There are two ways by which a film may be judged — by its ability to entertain, or by its technical excellence, and, strange though it may seem, 99 out of 100 pictures have either the one or the other but not both.

Fortunately, the hundredth is in Dundee this week at the Kinnaird Picture-House, where "The Ring" is proving one of the best films for months. And it is British.

Those who have said we cannot produce films should see this one, and they will see a picture that ranks with the world's best. It has all the necessities for the great film — a good story, a brilliant cast, clever photography, and great production — and it combines them all into a splendid success.

Very few will make so auspicious a debut on the silver screen as Carl Brisson, the hero of the impressionable. This rather remarkable young man jumps right into the forefront of the first-class artistes by this, his first, British screen performance. He is in his own element, the boxing ring, and in this romance of the booth and the prize fight, with the "eternal triangle" nicely worked in in a new way, Carl Brisson plays a large part in our most recent and largest step forward toward film perfection.

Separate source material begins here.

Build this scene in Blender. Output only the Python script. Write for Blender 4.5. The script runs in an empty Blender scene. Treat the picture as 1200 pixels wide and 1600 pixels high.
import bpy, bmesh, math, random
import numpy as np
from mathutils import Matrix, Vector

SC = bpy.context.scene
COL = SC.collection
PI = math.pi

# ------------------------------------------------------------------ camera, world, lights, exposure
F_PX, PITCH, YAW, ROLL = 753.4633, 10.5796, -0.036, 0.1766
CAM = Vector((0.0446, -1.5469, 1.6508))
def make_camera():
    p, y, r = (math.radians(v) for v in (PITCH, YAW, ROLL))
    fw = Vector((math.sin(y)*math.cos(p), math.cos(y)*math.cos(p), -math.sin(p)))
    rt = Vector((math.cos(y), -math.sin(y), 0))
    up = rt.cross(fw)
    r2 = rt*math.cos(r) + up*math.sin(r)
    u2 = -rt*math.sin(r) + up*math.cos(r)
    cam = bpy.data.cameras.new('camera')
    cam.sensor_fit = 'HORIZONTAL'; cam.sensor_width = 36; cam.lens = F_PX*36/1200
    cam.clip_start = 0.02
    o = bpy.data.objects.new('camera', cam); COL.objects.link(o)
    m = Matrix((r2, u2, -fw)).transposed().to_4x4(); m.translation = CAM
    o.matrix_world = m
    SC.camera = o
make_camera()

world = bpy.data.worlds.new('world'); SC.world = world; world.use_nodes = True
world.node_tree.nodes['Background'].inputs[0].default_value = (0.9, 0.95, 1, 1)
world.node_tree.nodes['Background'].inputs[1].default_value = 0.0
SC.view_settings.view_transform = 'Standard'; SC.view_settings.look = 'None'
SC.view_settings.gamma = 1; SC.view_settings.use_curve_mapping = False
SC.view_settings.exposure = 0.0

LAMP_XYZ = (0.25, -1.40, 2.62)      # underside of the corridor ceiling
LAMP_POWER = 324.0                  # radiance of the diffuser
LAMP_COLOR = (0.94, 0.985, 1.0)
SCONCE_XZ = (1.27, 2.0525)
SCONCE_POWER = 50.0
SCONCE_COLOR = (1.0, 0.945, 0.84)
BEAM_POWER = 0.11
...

The supporting cast is excellent and well chosen. Lillian Hall-Davis increases her prestige, Ian Hunter makes a splendid job of the "other man," but Gordon Harker, Carl's general factotum, takes leading place of the supporting cast by reason of his polished, effective work.

The most important person in the production of any picture is the producer, and in "The Ring" Mr Alfred, Hitchcock gives of his very best, and his technique makes it a triumph for British pictures, streets ahead of American efforts of the same kind. "The Ring" can be placed among the ten best films ever seen.